Since the code is long, I’ve placed it on its own page for ease of copying and pasting. If you haven’t already, copy the text (select it all, then press Command-C) on that page, then launch Terminal. In Terminal, type nano movechats to open the nano text editor. Now press Command-V to paste the copied text into the text editor. At this point, if you keep your iChats folder in its default location, you’re done with the editing—skip down to the section on saving the script. If, however, you don’t keep your iChat logs in your user’s Documents folder—or as in my case, you’re running the program on a folder from 10.4—you’ll also need to edit this line of the script:

open(FIND, "find '$ENV{HOME}/Documents/iChats' -name...

Replace $ENV{HOME}/Documents/iChats with the full path to the location of your iChats (or whatever you called it) folder. For instance, if I had my iChats stored on another volume, that line would look something like this—note the backslashes before any spaces in the path:

open(FIND, "find '/Volumes/10.4\ system/iChat\ Archives' -name...

The script will then run on that folder, and not the default folder.

Saving the script: Once you’re done editing, press Control-X (to exit the editor). When you press Control-X, nano will ask if you want to save changes; press Y, then press Enter to confirm the filename. Your script has now been saved in your user’s home directory.

To use the script, though, it needs to be executable. To make it so, type chmod +x movechats and press Enter. Before using the script, I recommend backing up your iChats folder—just in case something goes horribly wrong. In the Finder, hold down the Option key and drag your user’s Documents -> iChats folder to another location—holding Option will force the system to make a copy.

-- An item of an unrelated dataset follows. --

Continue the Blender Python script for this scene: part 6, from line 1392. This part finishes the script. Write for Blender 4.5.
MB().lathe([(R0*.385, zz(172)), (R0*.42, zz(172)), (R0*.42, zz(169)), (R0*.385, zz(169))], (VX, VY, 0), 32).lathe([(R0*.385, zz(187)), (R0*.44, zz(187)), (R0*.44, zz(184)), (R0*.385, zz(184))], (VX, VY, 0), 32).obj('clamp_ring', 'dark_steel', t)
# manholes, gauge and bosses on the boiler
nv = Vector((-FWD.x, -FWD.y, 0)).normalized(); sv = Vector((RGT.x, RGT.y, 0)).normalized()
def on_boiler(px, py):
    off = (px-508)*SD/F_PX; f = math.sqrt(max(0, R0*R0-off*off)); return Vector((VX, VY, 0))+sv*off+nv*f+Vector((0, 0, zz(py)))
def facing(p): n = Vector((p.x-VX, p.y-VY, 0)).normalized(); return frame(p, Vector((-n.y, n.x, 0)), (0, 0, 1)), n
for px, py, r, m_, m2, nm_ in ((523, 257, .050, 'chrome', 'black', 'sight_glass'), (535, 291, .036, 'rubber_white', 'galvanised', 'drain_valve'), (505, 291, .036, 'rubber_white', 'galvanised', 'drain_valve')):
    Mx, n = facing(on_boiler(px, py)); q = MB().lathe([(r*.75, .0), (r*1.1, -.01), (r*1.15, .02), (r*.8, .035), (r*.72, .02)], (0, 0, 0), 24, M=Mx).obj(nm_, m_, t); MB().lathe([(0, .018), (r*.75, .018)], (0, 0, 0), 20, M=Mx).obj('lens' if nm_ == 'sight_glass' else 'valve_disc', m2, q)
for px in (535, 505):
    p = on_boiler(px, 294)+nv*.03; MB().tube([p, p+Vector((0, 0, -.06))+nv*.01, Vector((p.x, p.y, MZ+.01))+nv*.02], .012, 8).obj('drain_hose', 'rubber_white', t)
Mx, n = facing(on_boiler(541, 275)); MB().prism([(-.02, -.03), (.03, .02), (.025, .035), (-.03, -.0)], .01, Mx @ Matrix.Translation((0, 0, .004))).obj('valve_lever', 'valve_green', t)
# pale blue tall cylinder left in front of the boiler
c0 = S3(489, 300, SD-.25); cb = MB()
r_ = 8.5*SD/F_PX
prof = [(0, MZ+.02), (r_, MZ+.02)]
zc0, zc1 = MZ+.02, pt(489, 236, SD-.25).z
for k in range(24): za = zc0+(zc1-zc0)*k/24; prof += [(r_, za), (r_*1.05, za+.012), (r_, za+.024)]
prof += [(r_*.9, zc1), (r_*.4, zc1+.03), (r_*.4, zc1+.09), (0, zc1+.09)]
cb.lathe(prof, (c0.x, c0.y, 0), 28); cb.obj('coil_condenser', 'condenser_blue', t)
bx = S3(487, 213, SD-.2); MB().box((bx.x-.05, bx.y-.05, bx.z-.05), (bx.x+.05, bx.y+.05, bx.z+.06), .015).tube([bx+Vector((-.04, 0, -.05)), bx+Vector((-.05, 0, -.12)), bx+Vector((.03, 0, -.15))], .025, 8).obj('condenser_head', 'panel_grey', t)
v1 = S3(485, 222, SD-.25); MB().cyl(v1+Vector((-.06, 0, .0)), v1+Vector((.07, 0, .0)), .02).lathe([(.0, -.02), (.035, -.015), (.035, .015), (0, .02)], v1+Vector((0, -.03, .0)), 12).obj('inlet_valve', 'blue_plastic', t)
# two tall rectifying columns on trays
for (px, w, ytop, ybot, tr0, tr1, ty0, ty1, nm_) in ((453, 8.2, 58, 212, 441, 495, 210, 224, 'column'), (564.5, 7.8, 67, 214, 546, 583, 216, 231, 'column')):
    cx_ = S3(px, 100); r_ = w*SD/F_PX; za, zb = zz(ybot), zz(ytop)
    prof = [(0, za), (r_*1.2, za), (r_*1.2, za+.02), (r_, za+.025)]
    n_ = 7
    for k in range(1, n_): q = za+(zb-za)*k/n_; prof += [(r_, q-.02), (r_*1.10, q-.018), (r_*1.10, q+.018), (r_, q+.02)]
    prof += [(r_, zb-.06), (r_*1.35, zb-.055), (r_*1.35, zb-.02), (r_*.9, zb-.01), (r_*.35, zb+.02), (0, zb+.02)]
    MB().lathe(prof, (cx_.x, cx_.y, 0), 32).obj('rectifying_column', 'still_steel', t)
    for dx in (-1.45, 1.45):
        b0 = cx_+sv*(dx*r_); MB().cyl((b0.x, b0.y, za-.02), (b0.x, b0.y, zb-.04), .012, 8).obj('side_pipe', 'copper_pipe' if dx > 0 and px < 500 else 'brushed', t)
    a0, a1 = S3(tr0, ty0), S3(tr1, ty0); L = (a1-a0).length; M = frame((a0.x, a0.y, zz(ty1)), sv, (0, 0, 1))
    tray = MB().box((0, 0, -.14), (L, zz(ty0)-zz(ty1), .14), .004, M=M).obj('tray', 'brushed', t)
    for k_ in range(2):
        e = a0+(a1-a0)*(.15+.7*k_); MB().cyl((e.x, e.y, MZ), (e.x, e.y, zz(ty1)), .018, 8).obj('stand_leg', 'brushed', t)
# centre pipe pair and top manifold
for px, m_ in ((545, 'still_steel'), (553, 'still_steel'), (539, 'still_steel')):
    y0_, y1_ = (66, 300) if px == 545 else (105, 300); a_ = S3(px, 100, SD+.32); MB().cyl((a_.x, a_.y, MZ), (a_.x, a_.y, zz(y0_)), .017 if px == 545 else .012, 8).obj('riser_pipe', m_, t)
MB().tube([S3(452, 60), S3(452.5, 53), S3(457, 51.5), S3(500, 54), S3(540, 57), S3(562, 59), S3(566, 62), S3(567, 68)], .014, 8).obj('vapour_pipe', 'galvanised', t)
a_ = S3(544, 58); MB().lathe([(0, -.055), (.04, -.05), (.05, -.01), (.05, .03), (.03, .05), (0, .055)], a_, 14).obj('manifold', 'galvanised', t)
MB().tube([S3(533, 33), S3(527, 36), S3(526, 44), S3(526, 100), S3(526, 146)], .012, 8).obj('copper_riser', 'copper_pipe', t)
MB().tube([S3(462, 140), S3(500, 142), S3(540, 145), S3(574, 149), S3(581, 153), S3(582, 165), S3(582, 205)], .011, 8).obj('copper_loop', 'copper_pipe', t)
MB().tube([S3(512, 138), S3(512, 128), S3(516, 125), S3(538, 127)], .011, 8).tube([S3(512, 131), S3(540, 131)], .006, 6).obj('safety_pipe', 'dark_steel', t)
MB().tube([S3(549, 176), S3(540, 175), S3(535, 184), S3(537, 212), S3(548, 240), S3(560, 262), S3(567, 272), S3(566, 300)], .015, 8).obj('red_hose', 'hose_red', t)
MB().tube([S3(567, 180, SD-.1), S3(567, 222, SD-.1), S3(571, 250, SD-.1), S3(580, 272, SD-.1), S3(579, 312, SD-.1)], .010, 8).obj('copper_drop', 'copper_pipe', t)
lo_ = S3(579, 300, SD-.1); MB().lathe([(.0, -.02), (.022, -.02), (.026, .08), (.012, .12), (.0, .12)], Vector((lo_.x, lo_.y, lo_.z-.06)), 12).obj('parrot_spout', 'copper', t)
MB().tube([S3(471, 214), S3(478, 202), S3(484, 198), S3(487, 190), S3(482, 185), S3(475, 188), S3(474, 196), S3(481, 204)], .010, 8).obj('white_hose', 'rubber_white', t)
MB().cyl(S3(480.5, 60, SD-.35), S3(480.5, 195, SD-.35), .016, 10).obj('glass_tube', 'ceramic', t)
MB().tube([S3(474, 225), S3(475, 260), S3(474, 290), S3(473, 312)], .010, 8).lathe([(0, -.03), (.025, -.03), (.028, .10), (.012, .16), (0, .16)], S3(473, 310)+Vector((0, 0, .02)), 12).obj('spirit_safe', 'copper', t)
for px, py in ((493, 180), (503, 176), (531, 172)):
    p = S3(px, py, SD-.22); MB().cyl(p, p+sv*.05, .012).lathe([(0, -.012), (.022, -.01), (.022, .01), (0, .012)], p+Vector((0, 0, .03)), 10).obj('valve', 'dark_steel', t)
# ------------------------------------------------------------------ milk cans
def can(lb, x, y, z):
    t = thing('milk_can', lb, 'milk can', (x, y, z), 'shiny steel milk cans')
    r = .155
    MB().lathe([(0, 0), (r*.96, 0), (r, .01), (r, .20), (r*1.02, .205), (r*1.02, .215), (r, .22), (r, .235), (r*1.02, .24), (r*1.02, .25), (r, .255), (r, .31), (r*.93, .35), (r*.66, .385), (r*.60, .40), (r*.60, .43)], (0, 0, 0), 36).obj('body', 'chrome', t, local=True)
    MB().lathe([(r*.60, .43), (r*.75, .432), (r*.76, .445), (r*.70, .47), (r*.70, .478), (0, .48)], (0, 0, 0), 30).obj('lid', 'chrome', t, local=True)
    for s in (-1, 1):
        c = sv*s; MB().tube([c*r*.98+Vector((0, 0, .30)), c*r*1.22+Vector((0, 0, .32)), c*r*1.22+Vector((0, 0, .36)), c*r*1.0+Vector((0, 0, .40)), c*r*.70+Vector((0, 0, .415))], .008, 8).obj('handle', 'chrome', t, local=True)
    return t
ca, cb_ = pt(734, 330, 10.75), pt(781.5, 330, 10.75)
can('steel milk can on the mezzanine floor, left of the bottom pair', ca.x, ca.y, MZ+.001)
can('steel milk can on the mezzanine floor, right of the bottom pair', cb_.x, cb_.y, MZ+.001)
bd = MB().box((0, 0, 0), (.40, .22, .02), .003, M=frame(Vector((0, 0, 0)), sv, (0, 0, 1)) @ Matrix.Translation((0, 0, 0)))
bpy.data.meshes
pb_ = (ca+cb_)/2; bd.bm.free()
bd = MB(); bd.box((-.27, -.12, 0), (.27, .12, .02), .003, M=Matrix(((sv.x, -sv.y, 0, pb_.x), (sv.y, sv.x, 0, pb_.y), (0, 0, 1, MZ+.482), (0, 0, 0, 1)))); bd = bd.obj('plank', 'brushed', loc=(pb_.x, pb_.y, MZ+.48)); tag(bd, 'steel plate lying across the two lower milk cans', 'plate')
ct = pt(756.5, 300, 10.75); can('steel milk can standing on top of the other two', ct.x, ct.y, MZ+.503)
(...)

Once that’s done, switch back to Terminal, and type ./movechats and press Enter—don’t worry, nothing is actually going to happen yet. Instead, you should see output like this:


When you run the script in its default form, it will show you what it’s going to do, but not actually do it. You’ll see one line of output (though it will probably wrap to two lines, as above, unless you have a very wide Terminal window) for each chat archive the script is going to move, as well as entries for each directory it will create (mkdir...). When the script’s done, give this output a once-over to make sure everything looks right.

Once you’re sure everything looks right, edit your script again with nano movechats. On the third line of the file, my $PREVIEW = 1;, change the 1 to a 0. As noted by the comment on this line, setting this value to zero puts the script in operating, not preview mode. Press Control-X, Y, and Enter again to save your changes. Finally, run the script again (./movechats), and then check your iChats folder when the script is done. You should find a nicely organized folder.

If you used the script on an old iChats archive folder, you can then drag its contents into your 10.5 iChats folder to wind up with one merged folder—just make sure you don’t have any overlapping dates between the two folders. If you do, you’ll need to move those folders’ contents by hand, so you don’t overwrite the new archive’s entries for that date with the entries from the old archive.

Since this is a one-time-use script (chats in 10.5 will automatically be correctly filed), after you’ve run it, you can delete the script (or move it to a storage folder for possible use in the future).